_Exercise requirements_.
Leave out the pictures and copy everything else below exactly.

────────────────────

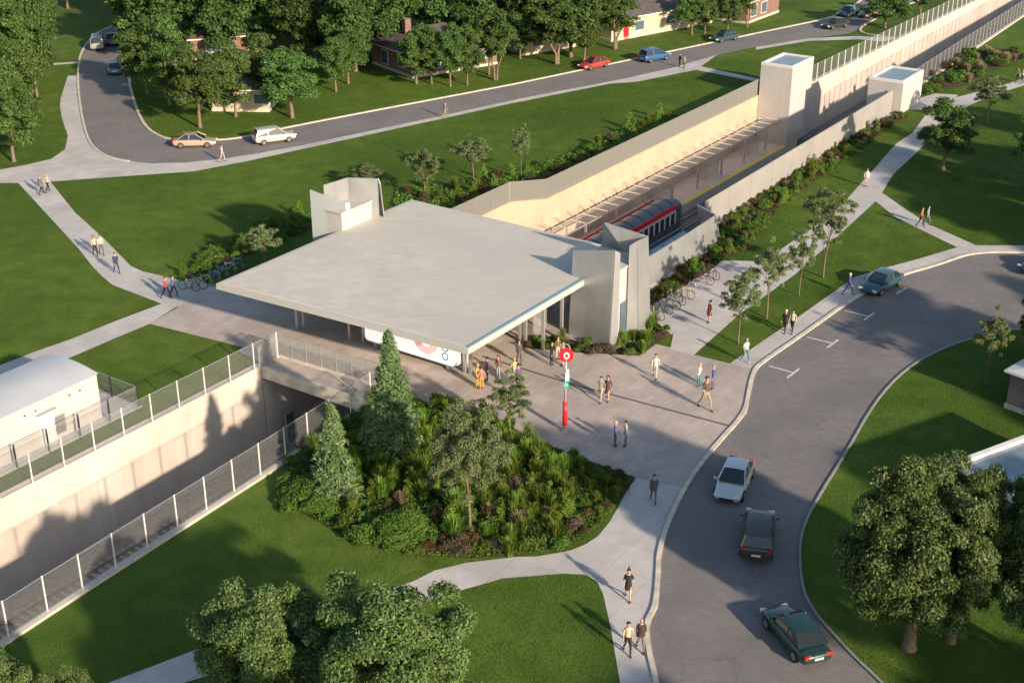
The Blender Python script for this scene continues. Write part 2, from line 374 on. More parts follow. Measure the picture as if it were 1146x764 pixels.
wallobj('retaining_wall', 'near retaining wall with bar railing beyond the smaller concrete box, top right', [tf(48.6, 15.8), tf(54, 14.6), tf(185, 10.6)], -1)
wallobj('retaining_wall', 'dark side wall of the station trench beneath the glass stair enclosure', [tf(-27.2, 14.9), tf(-7.5, 14.9)], 1, z1=-.7)
# tunnel end wall pieces at the bridge (south abutments)
# ------------------------------------------------------------------ tracks
for ps, lab in (((6.2, 9.9), 'x'),):
    for k, p in enumerate(ps):
        t = thing('railway_track', ['railway track running beside the platform with the yellow edge', 'second railway track of the cutting, farther from the yellow platform edge'][k], 'track', tf(-113, p, ZT), TA)
        mb = MB()
        for j in range(500): mb.box((.3+j*.6, 0, .05), (.24, 2.4, .14))
        setp(mb.build('sleeper', M['tie'], t), kind='stuff')
        for q in (-.72, .72): MB().box((150, q, .2), (300, .08, .15)).build('rail', M['rail'], t)
# platforms
def platform(label, p0, p1, s0, s1, yp):
    t = thing('platform', label, 'platform', tf(s0, 0, 0))
    o = tf(s0, 0, 0)
    mb = MB().prism([tf(s0, p0)-o, tf(s1, p0)-o, tf(s1, p1)-o, tf(s0, p1)-o], ZT, -5.6); mb.build('slab', M['platform'], t)
    MB().prism([tf(s0, yp-.22)-o, tf(s1, yp-.22)-o, tf(s1, yp+.22)-o, tf(s0, yp+.22)-o], -5.6, -5.585).build('tactile_strip', M['yellow'], t)
    return t
platform('long pale platform with a yellow edge strip under the glass canopy', .12, 4.3, -8, 43, 4.02)
platform('near platform with yellow edge strip passing under the bridge at left', 11.6, 13.25, -58, -28, 11.85)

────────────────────

_Final result_.
The Blender Python script for this scene continues. Write part 2, from line 374 on. More parts follow. Measure the picture as if it were 1146x764 pixels.
wallobj('retaining_wall', 'near retaining wall with bar railing beyond the smaller concrete box, top right', [tf(48.6, 15.8), tf(54, 14.6), tf(185, 10.6)], -1)
wallobj('retaining_wall', 'dark side wall of the station trench beneath the glass stair enclosure', [tf(-27.2, 14.9), tf(-7.5, 14.9)], 1, z1=-.7)
# tunnel end wall pieces at the bridge (south abutments)
# ------------------------------------------------------------------ tracks
for ps, lab in (((6.2, 9.9), 'x'),):
    for k, p in enumerate(ps):
        t = thing('railway_track', ['railway track running beside the platform with the yellow edge', 'second railway track of the cutting, farther from the yellow platform edge'][k], 'track', tf(-113, p, ZT), TA)
        mb = MB()
        for j in range(500): mb.box((.3+j*.6, 0, .05), (.24, 2.4, .14))
        setp(mb.build('sleeper', M['tie'], t), kind='stuff')
        for q in (-.72, .72): MB().box((150, q, .2), (300, .08, .15)).build('rail', M['rail'], t)
# platforms
def platform(label, p0, p1, s0, s1, yp):
    t = thing('platform', label, 'platform', tf(s0, 0, 0))
    o = tf(s0, 0, 0)
    mb = MB().prism([tf(s0, p0)-o, tf(s1, p0)-o, tf(s1, p1)-o, tf(s0, p1)-o], ZT, -5.6); mb.build('slab', M['platform'], t)
    MB().prism([tf(s0, yp-.22)-o, tf(s1, yp-.22)-o, tf(s1, yp+.22)-o, tf(s0, yp+.22)-o], -5.6, -5.585).build('tactile_strip', M['yellow'], t)
    return t
platform('long pale platform with a yellow edge strip under the glass canopy', .12, 4.3, -8, 43, 4.02)
platform('near platform with yellow edge strip passing under the bridge at left', 11.6, 13.25, -58, -28, 11.85)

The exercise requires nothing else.